Kuala Lumpur: ASEAN needs to double down on streamlining regulations and cutting red tape, including harmonising customs procedures, to unlock the full potential of sub-regional groupings. Besides lowering costs, this would facilitate the operations of food-based small and medium enterprises, reduce transport and logistics barriers, attract investments and help alleviate poverty in these areas.
According to BERNAMA News Agency, UOB Kay Hian Wealth Advisors Sdn Bhd head of investment research Mohd Sedek Jantan flagged non-tariff barriers, which only raise costs and slow down cross-border trade and investment in such areas. This is particularly the case for the Indonesia-Malaysia-Thailand Growth Triangle (IMT-GT) and the Brunei Darussalam-Indonesia-Malaysia-Philippines East ASEAN Growth Area (BIMP-EAGA) sub-regional groupings. Mohd Sedek described non-tariff barriers as “the sand in the gears of sub-regional development,” during an interview.
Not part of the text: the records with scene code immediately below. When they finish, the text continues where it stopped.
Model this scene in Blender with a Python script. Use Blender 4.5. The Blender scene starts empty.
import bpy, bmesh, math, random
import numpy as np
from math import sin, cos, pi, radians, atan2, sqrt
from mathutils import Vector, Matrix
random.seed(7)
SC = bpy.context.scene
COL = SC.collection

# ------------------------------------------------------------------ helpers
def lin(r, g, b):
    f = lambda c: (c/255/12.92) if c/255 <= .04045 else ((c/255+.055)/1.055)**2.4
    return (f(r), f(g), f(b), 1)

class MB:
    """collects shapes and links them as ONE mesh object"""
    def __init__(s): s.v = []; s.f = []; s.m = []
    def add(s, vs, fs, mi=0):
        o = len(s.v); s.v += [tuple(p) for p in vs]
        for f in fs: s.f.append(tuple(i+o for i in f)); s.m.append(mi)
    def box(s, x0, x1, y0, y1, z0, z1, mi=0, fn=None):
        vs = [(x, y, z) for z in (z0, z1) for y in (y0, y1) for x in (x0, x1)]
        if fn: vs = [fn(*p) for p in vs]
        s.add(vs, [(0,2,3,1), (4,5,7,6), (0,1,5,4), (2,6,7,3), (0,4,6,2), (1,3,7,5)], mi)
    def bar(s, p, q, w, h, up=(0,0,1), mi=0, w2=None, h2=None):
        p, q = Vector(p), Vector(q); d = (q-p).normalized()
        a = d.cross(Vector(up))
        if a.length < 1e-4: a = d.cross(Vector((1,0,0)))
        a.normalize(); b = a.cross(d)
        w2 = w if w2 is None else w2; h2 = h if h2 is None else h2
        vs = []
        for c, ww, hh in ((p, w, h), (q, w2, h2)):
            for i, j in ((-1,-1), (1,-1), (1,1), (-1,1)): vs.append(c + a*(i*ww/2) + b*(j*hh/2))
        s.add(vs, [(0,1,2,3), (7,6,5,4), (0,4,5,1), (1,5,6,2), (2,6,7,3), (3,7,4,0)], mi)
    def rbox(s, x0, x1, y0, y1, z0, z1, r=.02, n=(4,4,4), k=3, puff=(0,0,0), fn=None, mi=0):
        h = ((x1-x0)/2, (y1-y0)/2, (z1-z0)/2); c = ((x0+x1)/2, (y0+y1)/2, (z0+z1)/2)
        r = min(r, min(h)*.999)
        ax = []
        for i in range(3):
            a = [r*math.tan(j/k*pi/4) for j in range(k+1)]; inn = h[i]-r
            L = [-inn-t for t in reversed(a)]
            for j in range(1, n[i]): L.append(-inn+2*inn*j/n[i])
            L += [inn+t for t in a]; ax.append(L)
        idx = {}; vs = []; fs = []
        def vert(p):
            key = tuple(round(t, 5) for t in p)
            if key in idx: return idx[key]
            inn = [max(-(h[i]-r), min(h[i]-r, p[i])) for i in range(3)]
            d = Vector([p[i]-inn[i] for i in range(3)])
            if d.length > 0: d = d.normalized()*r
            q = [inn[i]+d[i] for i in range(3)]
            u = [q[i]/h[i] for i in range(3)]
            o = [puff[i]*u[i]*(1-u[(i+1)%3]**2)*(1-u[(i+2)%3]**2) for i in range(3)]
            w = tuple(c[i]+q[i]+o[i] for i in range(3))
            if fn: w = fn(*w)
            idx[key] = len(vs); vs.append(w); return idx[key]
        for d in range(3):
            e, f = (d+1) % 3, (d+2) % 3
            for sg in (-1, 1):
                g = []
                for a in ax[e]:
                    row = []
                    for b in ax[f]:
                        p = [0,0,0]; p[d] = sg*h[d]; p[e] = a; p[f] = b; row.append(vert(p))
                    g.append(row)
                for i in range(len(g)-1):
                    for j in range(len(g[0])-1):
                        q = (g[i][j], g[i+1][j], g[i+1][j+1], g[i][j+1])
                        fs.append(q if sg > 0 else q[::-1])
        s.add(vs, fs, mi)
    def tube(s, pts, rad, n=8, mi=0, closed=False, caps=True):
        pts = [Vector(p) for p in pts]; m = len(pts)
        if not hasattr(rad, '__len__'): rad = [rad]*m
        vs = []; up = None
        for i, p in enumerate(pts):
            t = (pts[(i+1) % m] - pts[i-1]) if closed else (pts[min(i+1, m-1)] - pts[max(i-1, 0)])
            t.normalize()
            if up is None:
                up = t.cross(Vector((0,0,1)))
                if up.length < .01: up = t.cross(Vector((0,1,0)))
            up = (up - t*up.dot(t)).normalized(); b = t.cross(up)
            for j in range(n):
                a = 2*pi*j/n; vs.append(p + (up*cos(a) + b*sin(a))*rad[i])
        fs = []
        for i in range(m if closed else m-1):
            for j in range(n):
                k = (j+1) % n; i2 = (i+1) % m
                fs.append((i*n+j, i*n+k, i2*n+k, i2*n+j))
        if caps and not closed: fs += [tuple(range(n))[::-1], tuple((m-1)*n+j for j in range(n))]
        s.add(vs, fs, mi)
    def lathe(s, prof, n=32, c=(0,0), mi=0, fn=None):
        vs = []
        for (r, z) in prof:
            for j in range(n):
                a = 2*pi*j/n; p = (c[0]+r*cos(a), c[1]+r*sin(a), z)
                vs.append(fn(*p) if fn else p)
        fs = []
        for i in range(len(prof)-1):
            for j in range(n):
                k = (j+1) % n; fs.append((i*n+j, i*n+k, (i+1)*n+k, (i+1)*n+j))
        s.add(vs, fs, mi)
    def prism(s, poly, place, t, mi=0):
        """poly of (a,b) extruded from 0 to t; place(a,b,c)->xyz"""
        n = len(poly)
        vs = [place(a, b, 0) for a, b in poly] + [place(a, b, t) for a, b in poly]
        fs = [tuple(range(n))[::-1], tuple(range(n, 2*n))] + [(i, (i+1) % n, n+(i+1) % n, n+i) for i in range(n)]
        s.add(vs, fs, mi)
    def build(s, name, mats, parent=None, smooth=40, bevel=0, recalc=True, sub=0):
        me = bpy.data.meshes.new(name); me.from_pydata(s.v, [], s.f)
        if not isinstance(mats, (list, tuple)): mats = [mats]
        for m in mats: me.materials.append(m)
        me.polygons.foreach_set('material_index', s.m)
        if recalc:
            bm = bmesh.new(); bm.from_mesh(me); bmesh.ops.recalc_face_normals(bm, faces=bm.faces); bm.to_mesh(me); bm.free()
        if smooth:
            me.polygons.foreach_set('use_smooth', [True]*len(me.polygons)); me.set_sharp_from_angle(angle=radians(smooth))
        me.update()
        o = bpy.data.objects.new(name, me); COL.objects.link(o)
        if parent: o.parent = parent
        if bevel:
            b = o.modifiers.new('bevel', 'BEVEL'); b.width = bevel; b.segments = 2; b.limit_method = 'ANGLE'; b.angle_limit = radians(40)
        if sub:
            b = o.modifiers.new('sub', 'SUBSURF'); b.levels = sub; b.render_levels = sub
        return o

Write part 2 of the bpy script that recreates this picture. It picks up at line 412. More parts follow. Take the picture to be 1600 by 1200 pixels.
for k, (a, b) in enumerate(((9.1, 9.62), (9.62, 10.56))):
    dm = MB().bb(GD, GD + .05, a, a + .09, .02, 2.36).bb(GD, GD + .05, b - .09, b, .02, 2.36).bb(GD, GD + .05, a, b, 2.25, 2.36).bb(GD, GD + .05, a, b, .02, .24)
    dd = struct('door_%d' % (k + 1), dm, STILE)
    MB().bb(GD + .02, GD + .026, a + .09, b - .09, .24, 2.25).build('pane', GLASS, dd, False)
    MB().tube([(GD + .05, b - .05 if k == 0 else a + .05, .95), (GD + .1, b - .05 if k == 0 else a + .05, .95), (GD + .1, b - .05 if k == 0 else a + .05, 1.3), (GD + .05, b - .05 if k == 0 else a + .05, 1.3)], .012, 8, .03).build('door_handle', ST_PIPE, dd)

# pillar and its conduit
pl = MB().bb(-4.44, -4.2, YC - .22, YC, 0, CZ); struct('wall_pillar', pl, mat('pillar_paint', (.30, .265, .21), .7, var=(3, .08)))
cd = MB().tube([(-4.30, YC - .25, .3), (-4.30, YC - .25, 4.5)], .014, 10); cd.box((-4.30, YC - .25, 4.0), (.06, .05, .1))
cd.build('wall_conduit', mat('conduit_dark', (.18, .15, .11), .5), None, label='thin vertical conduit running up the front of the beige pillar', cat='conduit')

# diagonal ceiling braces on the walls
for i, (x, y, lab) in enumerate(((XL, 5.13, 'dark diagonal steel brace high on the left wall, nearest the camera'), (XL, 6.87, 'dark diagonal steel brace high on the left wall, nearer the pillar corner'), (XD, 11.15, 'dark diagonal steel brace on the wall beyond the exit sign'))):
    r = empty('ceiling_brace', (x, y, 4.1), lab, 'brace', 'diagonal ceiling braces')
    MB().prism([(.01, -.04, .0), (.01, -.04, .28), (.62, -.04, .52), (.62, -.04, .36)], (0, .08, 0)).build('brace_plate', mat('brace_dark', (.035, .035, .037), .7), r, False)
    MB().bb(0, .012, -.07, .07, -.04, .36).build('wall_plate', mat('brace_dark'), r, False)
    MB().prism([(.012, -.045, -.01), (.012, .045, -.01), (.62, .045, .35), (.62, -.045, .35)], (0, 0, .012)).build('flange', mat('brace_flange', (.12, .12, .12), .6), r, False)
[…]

International Islamic University Malaysia associate professor of Economics Dr Muhammad Irwan Ariffin echoed this sentiment, noting that despite ASEAN’s efforts to reduce tariffs, the rise in non-tariff barriers is choking the potential of IMT-GT and BIMP-EAGA. He explained that the challenges are not due to a lack of potential in these regions, but rather because the systems surrounding them remain fragmented and inward-looking.
Dr Muhammad Irwan highlighted that these subregions suffer from a “dual-periphery” trap, being both geographically remote and institutionally marginalised due to non-tariff barriers. Mohd Sedek added that despite progress on infrastructure, complex border procedures, misaligned regulations, and high indirect costs continue to slow things down, especially in BIMP-EAGA, where trade costs are 10 to 15 percent higher due to inconsistent customs practices.
Efforts are underway to tackle these challenges, with support from the Manila-based Asian Development Bank in upgrading digital customs platforms, Customs, Immigration, Quarantine and Security (CIQS) systems, and harmonising halal standards. Mohd Sedek noted that IMT-GT’s Single Window system has significantly reduced clearance times by 30 percent, and intra-EAGA trade has increased by 133.6 percent since 2016. He emphasised the need for ASEAN to intensify efforts in streamlining regulations and reducing bureaucratic hurdles to fully realise the benefits of IMT-GT and BIMP-EAGA.
Dr Muhammad Irwan pointed out the lack of standard sanitary and phytosanitary measures among ASEAN members results in exporters facing inconsistent health, safety, and agricultural regulations across borders. He stated this is particularly challenging for agriculture and food-based small and medium enterprises, which are core industries in both subregions. He explained that differences in product standards, labelling, and conformity assessments lead to technical barriers to trade, increasing compliance costs and causing delays for manufacturers and exporters.
Transport and logistics barriers also constrain both subregions, arising from poor infrastructure connectivity in border and maritime areas. Higher transportation costs and unreliable delivery times result from these barriers, with several cross-border roads and ports remaining underutilised due to bureaucratic bottlenecks.
Dr Muhammad Irwan suggested that ASEAN, IMT-GT, and BIMP-EAGA should diversify their trade partners in light of economic volatility, such as tariffs imposed by the United States. He recommended building resilient internal value chains less exposed to major power frictions and strengthening intra-ASEAN trade corridors and value chains, particularly in halal goods and agricultural exports.
He also noted that the ongoing US-China tensions and imposition of new tariffs are prompting global firms to adopt a “China+1” or “China+ASEAN” strategy to diversify their supply chains. IMT-GT and BIMP-EAGA could capitalise on these supply chain shifts by developing low-cost manufacturing zones, green energy hubs, and halal production centres, as well as strategic logistics corridors near maritime chokepoints, thereby attracting investment fleeing tariff-affected zones.